• [Aim of the task] Show every line where "that" occurs.

• [Dataset content]
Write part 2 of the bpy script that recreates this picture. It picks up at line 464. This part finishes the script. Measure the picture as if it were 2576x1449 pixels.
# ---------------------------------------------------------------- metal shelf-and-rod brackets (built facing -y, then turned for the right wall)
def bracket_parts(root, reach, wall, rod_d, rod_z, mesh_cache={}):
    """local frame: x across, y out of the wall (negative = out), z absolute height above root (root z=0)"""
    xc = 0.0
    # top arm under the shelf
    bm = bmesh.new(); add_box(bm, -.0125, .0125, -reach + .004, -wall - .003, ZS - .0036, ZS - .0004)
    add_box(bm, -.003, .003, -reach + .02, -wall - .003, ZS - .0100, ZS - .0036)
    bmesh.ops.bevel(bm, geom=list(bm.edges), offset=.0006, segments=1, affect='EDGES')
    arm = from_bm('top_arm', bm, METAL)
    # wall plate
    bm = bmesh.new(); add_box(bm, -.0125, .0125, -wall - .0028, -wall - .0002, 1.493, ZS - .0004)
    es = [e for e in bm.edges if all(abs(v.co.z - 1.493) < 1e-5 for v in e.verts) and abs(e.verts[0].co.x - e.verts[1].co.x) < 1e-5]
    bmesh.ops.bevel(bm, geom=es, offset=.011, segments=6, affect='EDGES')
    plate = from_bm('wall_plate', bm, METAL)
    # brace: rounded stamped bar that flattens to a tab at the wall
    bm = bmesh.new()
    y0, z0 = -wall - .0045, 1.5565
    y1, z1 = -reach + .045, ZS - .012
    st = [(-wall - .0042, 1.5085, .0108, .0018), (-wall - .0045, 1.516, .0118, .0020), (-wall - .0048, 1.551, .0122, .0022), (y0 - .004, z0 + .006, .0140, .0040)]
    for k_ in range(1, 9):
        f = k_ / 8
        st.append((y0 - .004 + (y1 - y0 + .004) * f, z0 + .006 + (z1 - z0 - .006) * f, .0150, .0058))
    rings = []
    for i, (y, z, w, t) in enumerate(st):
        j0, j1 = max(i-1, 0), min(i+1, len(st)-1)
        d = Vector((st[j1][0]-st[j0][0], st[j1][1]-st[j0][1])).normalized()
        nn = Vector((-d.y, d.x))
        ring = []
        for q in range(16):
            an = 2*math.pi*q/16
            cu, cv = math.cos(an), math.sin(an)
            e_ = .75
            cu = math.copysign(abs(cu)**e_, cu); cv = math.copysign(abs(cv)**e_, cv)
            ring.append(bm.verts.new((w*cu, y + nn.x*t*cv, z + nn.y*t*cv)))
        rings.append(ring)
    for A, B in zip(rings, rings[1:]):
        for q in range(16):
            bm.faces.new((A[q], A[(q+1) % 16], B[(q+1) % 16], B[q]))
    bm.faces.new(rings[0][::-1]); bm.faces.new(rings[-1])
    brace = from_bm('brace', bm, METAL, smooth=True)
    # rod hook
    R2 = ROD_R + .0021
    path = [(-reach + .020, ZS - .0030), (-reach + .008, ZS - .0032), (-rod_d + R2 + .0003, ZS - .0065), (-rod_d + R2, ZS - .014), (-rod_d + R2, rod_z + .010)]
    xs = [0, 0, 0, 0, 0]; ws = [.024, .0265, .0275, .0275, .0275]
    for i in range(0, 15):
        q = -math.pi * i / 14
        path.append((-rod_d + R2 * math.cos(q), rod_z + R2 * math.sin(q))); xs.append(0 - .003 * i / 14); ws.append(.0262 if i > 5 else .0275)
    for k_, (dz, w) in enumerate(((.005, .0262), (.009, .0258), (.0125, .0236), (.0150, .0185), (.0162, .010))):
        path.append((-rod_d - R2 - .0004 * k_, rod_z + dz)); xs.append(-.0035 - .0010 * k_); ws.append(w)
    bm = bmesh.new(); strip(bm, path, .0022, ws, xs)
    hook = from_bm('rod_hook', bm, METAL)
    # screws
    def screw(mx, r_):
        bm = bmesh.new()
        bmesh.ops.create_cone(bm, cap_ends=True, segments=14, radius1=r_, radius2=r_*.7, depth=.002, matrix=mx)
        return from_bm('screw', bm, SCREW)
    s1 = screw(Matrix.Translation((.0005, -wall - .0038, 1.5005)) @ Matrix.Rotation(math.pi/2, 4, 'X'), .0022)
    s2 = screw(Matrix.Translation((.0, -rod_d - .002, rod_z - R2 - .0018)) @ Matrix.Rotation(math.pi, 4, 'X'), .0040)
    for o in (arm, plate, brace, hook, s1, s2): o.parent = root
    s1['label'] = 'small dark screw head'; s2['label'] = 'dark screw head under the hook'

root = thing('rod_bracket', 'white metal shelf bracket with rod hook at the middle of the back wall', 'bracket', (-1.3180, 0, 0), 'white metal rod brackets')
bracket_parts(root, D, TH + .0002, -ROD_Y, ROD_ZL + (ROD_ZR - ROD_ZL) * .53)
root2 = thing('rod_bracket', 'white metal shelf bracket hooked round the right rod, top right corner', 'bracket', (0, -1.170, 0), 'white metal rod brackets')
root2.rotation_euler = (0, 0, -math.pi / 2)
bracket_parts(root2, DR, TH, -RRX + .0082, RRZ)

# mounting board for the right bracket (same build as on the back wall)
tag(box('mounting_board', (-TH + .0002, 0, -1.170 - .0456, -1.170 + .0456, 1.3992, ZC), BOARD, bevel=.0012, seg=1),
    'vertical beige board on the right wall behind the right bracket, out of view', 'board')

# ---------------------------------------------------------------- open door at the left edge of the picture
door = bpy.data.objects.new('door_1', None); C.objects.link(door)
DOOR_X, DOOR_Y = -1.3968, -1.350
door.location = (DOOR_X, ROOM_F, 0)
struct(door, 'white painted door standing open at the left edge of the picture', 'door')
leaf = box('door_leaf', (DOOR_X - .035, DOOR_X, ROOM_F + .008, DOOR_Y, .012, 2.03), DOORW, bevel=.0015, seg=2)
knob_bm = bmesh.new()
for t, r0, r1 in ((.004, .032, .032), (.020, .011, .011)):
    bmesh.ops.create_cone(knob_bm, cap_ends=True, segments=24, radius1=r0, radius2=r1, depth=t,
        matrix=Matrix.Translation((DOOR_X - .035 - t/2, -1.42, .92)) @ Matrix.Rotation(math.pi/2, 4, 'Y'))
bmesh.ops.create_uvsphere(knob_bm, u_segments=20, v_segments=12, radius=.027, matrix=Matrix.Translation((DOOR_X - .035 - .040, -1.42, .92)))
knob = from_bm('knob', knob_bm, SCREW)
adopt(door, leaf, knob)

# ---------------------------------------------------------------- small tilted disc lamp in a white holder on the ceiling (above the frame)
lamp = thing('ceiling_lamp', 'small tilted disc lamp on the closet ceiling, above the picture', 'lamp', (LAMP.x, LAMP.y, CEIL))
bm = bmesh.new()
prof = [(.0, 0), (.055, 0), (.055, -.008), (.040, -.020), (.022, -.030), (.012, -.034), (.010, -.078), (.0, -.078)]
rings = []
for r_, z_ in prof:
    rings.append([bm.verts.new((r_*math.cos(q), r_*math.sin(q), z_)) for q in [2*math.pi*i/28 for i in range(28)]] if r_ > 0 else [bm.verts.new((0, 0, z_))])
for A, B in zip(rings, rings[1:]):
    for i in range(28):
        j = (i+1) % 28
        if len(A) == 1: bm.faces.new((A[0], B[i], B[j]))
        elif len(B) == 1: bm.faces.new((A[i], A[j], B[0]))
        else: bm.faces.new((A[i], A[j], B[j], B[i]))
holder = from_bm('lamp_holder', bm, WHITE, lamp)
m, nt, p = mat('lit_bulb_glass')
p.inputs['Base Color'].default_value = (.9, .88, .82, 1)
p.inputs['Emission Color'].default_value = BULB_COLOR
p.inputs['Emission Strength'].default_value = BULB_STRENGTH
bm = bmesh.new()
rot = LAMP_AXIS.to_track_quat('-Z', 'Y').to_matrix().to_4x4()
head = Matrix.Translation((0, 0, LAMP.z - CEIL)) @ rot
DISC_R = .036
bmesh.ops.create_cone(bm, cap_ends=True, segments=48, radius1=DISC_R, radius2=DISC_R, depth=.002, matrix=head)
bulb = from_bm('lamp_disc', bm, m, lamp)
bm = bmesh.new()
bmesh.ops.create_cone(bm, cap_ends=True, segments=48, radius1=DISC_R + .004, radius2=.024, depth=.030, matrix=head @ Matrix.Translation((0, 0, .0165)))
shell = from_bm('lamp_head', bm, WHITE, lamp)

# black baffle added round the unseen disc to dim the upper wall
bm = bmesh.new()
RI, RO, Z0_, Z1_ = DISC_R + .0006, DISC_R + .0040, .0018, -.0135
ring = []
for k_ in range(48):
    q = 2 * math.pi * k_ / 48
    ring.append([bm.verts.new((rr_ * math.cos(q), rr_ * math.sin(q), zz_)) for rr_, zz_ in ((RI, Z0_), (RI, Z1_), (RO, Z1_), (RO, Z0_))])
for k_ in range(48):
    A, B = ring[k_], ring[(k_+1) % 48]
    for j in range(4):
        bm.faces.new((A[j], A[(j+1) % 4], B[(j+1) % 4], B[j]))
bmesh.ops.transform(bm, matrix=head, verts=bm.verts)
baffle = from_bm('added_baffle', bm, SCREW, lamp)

• [Answer for this exercise]
Write part 2 of the bpy script that recreates this picture. It picks up at line 464. This part finishes the script. Measure the picture as if it were 2576x1449 pixels.
    # brace: rounded stamped bar that flattens to a tab at the wall